Dalam penjelasannya, Menag mengaitkan tradisi pesantren dengan kisah Nabi Musa dan Khidir dalam Surah Al-Kahfi. Ia menyebut bahwa pertemuan keduanya menggambarkan pertemuan antara dua sumber ilmu, yaitu nalar dan intuisi.
“Di Barat, ilmu berkembang dari logika. Di Timur, ilmu tumbuh dari rasa. Pesantren adalah sintesis keduanya, tempat di mana akal dan spiritualitas berjalan seimbang,” jelasnya.
Menurut Menag, keunggulan pesantren terletak pada kemampuannya menjaga keseimbangan antara rasionalitas modern dan nilai-nilai ilahiah. Karena itu, pesantren menjadi benteng moral di tengah tantangan globalisasi dan digitalisasi.

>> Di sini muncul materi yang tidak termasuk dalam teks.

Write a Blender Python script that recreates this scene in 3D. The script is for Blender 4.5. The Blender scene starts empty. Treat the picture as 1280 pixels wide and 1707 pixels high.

Dalam kesempatan itu, Menag turut memaparkan gambaran terkini mengenai ekosistem pendidikan pesantren di Indonesia yang semakin berkembang pesat. Secara keseluruhan, Indonesia kini memiliki lebih dari 12,6 juta santri yang tersebar dari Sabang hingga Merauke, dengan lebih dari 42 ribu pondok pesantren dan lebih dari 100 ribu madrasah, sebuah potensi besar yang bukan hanya mencerminkan kekuatan pendidikan Islam, tetapi juga daya spiritual dan sosial bangsa.